**AIM**
The lines beneath this instruction, from the first through the one containing "SC.cycles.caustics_refractive = False", must be transcribed exactly; no other line belongs in the output.

**RAW DATA**
-- BEGIN --

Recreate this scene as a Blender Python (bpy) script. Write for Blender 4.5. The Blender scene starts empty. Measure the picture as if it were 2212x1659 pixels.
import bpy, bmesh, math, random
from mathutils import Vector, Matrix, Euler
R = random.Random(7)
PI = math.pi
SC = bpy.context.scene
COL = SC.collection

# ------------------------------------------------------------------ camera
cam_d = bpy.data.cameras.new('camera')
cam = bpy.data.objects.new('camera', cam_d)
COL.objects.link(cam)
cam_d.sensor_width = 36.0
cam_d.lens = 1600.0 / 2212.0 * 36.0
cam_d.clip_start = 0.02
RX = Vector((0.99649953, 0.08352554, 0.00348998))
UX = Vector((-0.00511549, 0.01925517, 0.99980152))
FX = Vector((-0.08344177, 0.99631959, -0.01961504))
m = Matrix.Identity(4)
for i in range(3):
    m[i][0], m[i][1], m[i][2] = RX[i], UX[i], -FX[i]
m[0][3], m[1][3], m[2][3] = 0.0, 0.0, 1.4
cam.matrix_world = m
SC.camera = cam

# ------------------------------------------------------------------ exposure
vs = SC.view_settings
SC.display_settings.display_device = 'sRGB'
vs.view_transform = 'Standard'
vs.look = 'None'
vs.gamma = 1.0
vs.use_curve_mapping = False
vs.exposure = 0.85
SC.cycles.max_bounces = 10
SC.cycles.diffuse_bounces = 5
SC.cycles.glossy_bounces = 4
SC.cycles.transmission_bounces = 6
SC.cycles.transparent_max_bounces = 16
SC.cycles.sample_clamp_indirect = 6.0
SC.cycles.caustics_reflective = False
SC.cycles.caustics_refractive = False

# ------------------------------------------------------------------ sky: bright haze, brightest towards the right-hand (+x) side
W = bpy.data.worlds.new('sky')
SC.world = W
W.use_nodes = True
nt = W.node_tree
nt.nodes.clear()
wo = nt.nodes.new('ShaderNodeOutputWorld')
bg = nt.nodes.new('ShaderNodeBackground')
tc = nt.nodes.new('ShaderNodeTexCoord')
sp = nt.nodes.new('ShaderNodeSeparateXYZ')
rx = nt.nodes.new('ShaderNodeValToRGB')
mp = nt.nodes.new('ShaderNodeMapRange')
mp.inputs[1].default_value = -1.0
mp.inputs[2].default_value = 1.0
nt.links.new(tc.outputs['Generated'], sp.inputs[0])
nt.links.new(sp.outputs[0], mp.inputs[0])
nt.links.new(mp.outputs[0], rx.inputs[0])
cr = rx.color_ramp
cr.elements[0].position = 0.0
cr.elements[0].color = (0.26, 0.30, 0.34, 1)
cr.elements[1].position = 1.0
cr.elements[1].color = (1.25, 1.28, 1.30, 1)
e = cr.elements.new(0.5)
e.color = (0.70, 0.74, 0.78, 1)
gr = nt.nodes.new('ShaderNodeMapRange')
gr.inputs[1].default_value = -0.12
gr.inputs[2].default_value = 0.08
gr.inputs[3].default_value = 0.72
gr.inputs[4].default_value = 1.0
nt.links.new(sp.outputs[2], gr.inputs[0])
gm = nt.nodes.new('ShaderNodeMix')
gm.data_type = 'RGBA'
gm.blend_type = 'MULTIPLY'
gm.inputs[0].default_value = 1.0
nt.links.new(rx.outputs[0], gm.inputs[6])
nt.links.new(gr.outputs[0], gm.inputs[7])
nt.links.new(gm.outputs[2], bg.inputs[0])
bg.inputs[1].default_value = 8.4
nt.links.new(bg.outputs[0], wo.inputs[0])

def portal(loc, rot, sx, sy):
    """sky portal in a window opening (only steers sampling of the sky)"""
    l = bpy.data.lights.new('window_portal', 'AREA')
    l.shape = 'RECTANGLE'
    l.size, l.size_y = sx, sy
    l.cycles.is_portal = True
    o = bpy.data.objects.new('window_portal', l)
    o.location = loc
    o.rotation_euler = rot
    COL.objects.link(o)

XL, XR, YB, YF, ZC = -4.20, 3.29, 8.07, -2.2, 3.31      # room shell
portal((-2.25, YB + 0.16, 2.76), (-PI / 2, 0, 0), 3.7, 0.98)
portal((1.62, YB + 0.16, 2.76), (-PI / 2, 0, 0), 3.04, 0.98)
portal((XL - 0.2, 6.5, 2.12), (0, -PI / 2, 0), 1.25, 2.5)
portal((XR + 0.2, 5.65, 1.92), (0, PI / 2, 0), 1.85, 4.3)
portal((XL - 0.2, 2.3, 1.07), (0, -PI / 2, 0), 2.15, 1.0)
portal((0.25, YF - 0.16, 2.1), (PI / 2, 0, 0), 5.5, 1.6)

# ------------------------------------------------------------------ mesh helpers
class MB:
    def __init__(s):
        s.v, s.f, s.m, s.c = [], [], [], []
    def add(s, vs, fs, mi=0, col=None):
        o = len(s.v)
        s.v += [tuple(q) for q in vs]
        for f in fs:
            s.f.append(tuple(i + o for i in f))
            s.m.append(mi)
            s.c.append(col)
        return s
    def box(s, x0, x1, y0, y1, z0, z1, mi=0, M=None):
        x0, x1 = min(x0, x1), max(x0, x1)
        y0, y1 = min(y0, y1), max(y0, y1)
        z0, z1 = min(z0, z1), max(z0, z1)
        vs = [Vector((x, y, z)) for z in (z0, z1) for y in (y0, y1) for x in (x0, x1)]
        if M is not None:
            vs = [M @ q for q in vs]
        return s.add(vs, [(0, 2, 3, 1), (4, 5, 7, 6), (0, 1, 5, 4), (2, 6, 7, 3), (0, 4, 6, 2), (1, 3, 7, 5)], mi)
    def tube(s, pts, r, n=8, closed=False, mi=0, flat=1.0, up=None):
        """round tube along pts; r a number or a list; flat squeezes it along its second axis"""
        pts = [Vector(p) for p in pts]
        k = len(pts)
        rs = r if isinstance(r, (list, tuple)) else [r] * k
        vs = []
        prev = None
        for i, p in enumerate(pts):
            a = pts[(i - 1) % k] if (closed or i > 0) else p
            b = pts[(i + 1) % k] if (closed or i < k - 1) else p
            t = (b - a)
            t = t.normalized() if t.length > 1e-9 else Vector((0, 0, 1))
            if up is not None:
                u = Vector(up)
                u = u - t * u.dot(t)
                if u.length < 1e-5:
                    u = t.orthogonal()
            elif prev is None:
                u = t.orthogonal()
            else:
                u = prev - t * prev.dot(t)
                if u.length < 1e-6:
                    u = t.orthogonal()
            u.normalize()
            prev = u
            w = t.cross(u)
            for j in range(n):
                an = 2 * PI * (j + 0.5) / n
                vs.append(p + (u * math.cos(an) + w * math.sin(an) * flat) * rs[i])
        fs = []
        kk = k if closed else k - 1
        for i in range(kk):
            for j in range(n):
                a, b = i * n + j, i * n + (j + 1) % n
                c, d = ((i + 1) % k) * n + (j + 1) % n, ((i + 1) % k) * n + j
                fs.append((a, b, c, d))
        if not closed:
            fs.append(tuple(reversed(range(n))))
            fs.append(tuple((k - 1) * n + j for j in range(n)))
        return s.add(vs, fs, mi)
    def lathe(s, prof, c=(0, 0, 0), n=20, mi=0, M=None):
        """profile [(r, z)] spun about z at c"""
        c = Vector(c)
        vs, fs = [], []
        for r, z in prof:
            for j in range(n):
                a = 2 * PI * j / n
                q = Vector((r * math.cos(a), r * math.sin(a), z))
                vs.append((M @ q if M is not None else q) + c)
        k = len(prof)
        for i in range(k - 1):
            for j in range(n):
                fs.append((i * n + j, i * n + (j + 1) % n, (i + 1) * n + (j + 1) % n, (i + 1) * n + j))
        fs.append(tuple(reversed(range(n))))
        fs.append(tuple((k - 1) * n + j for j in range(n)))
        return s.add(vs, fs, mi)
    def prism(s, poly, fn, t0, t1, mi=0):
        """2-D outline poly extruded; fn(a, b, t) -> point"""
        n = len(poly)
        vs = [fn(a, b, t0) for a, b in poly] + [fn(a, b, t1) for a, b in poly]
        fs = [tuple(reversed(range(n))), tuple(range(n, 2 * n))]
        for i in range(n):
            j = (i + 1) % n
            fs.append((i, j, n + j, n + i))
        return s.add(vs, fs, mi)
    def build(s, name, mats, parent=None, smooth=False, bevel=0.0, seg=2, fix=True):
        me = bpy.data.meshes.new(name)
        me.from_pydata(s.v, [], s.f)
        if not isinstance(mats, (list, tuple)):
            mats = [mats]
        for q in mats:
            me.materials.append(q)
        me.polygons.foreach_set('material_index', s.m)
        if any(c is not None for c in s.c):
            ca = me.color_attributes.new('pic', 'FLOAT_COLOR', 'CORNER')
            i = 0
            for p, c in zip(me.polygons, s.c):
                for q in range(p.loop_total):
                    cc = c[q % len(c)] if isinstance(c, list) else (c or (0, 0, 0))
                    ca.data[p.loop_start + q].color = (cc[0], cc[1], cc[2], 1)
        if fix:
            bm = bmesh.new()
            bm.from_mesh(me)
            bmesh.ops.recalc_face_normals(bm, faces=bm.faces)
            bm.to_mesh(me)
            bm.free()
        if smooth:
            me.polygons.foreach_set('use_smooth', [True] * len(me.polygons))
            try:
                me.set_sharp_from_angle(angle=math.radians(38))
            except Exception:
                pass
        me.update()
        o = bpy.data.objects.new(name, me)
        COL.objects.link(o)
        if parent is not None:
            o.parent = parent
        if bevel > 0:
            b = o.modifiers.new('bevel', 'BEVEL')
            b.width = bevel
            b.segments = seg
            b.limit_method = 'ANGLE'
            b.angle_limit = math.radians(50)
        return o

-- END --

**RESPONSE TO THE EXERCISE**
Recreate this scene as a Blender Python (bpy) script. Write for Blender 4.5. The Blender scene starts empty. Measure the picture as if it were 2212x1659 pixels.
import bpy, bmesh, math, random
from mathutils import Vector, Matrix, Euler
R = random.Random(7)
PI = math.pi
SC = bpy.context.scene
COL = SC.collection

# ------------------------------------------------------------------ camera
cam_d = bpy.data.cameras.new('camera')
cam = bpy.data.objects.new('camera', cam_d)
COL.objects.link(cam)
cam_d.sensor_width = 36.0
cam_d.lens = 1600.0 / 2212.0 * 36.0
cam_d.clip_start = 0.02
RX = Vector((0.99649953, 0.08352554, 0.00348998))
UX = Vector((-0.00511549, 0.01925517, 0.99980152))
FX = Vector((-0.08344177, 0.99631959, -0.01961504))
m = Matrix.Identity(4)
for i in range(3):
    m[i][0], m[i][1], m[i][2] = RX[i], UX[i], -FX[i]
m[0][3], m[1][3], m[2][3] = 0.0, 0.0, 1.4
cam.matrix_world = m
SC.camera = cam

# ------------------------------------------------------------------ exposure
vs = SC.view_settings
SC.display_settings.display_device = 'sRGB'
vs.view_transform = 'Standard'
vs.look = 'None'
vs.gamma = 1.0
vs.use_curve_mapping = False
vs.exposure = 0.85
SC.cycles.max_bounces = 10
SC.cycles.diffuse_bounces = 5
SC.cycles.glossy_bounces = 4
SC.cycles.transmission_bounces = 6
SC.cycles.transparent_max_bounces = 16
SC.cycles.sample_clamp_indirect = 6.0
SC.cycles.caustics_reflective = False
SC.cycles.caustics_refractive = False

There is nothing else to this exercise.